Request
Copy all of the material word for word, except for the pictures.

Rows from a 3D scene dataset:

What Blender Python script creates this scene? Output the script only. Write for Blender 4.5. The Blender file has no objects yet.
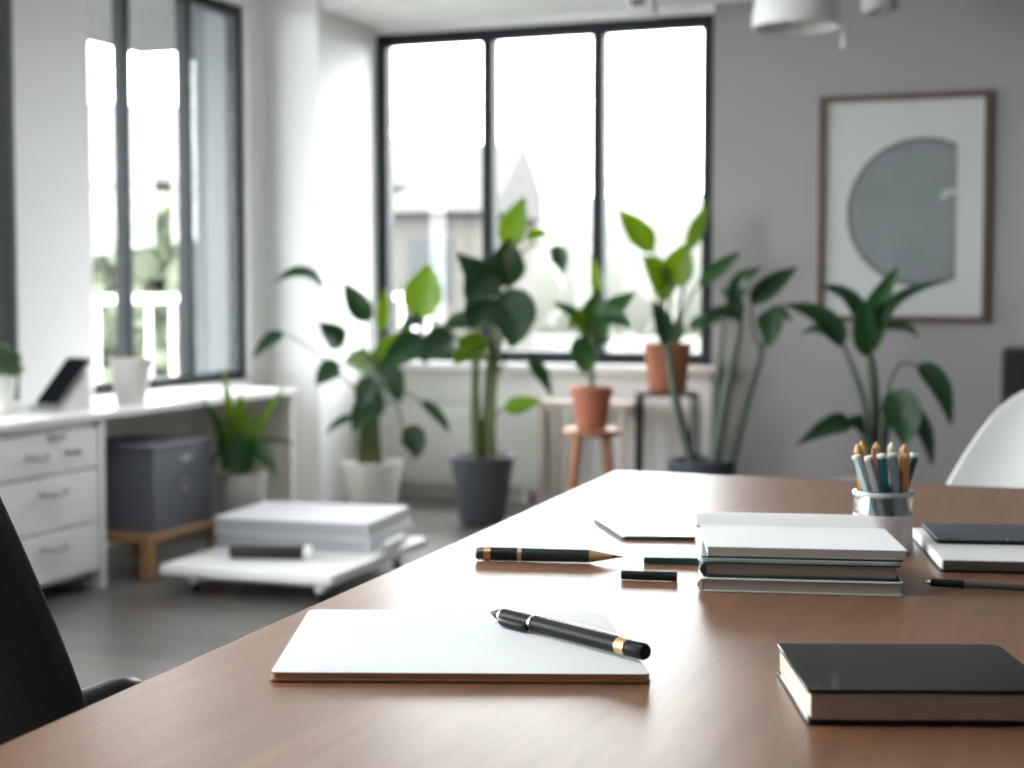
import bpy, bmesh, math, random
from mathutils import Vector, Matrix

C = bpy.context.scene.collection
SC = bpy.context.scene
R = math.radians
PI = math.pi

# ---------------------------------------------------------------- camera
cam_d = bpy.data.cameras.new('camera')
cam = bpy.data.objects.new('camera', cam_d)
C.objects.link(cam)
SC.camera = cam
cam_d.sensor_width = 36.0
cam_d.lens = 36.0 * 1550 / 1024
cam_d.clip_start = 0.05
cam_d.clip_end = 300
cam.location = (0, 0, 1.05)
cam.rotation_euler = (R(90) - math.atan(94 / 1550), 0, R(21))
cam_d.dof.use_dof = True
cam_d.dof.focus_distance = 1.38
cam_d.dof.aperture_fstop = 5.6

# ---------------------------------------------------------------- sky and exposure
world = bpy.data.worlds.new('overcast_sky')
SC.world = world
world.use_nodes = True
wn = world.node_tree
wn.nodes['Background'].inputs[0].default_value = (0.965, 0.975, 1.0, 1)
wn.nodes['Background'].inputs[1].default_value = 7.5
SC.view_settings.view_transform = 'Standard'
SC.view_settings.look = 'None'
SC.view_settings.gamma = 1
SC.view_settings.use_curve_mapping = False
SC.view_settings.exposure = 1.4
SC.cycles.use_denoising = True
SC.cycles.max_bounces = 12
SC.cycles.diffuse_bounces = 8
SC.cycles.transparent_max_bounces = 16
SC.cycles.caustics_reflective = False
SC.cycles.caustics_refractive = False


def portal(name, loc, rot, sx, sy):
    """marks a window opening for sky sampling; gives off no light of its own"""
    l = bpy.data.lights.new(name, 'AREA')
    l.shape = 'RECTANGLE'
    l.size, l.size_y = sx, sy
    l.cycles.is_portal = True
    o = bpy.data.objects.new(name, l)
    C.objects.link(o)
    o.location, o.rotation_euler = loc, rot


portal('window_daylight', (-2.62, 7.36, 1.52), (R(-90), 0, 0), 1.70, 1.64)
portal('window_daylight', (-3.98, 5.78, 1.5), (0, R(-90), 0), 1.75, 1.2)
portal('window_daylight', (-3.98, 2.0, 1.5), (0, R(-90), 0), 1.75, 5.0)  # opening of the added side window, out of view
portal('added_rooflight_sky', (-2.325, 4.1, 2.66), (0, 0, 0), 0.65, 0.6)
portal('added_rooflight_sky', (-1.45, 0.9, 2.66), (0, 0, 0), 0.9, 0.8)

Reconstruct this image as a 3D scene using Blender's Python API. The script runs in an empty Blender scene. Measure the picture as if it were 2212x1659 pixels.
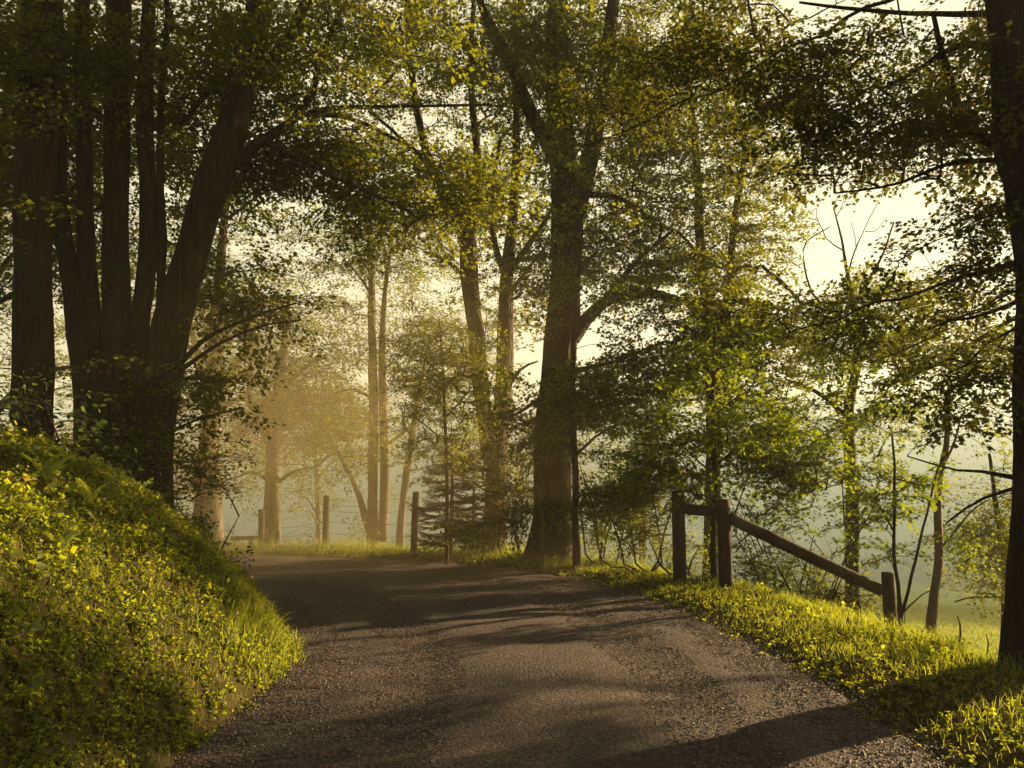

Worked solution
What Blender Python script creates this scene? Output the script only. Write for Blender 4.5. The Blender file has no objects yet.
import bpy, bmesh, math, random
from mathutils import Vector, Matrix

C = bpy.context.scene.collection
SC = bpy.context.scene
R = math.radians
PI = math.pi

# ---------------------------------------------------------------- camera
cam_d = bpy.data.cameras.new('camera')
cam = bpy.data.objects.new('camera', cam_d)
C.objects.link(cam)
SC.camera = cam
cam_d.sensor_width = 36.0
cam_d.lens = 36.0 * 1550 / 1024
cam_d.clip_start = 0.05
cam_d.clip_end = 300
cam.location = (0, 0, 1.05)
cam.rotation_euler = (R(90) - math.atan(94 / 1550), 0, R(21))
cam_d.dof.use_dof = True
cam_d.dof.focus_distance = 1.38
cam_d.dof.aperture_fstop = 5.6

# ---------------------------------------------------------------- sky and exposure
world = bpy.data.worlds.new('overcast_sky')
SC.world = world
world.use_nodes = True
wn = world.node_tree
wn.nodes['Background'].inputs[0].default_value = (0.965, 0.975, 1.0, 1)
wn.nodes['Background'].inputs[1].default_value = 7.5
SC.view_settings.view_transform = 'Standard'
SC.view_settings.look = 'None'
SC.view_settings.gamma = 1
SC.view_settings.use_curve_mapping = False
SC.view_settings.exposure = 1.4
SC.cycles.use_denoising = True
SC.cycles.max_bounces = 12
SC.cycles.diffuse_bounces = 8
SC.cycles.transparent_max_bounces = 16
SC.cycles.caustics_reflective = False
SC.cycles.caustics_refractive = False


def portal(name, loc, rot, sx, sy):
    """marks a window opening for sky sampling; gives off no light of its own"""
    l = bpy.data.lights.new(name, 'AREA')
    l.shape = 'RECTANGLE'
    l.size, l.size_y = sx, sy
    l.cycles.is_portal = True
    o = bpy.data.objects.new(name, l)
    C.objects.link(o)
    o.location, o.rotation_euler = loc, rot


portal('window_daylight', (-2.62, 7.36, 1.52), (R(-90), 0, 0), 1.70, 1.64)
portal('window_daylight', (-3.98, 5.78, 1.5), (0, R(-90), 0), 1.75, 1.2)
portal('window_daylight', (-3.98, 2.0, 1.5), (0, R(-90), 0), 1.75, 5.0)  # opening of the added side window, out of view
portal('added_rooflight_sky', (-2.325, 4.1, 2.66), (0, 0, 0), 0.65, 0.6)
portal('added_rooflight_sky', (-1.45, 0.9, 2.66), (0, 0, 0), 0.9, 0.8)

Reconstruct this image as a 3D scene using Blender's Python API. The script runs in an empty Blender scene. Measure the picture as if it were 2212x1659 pixels.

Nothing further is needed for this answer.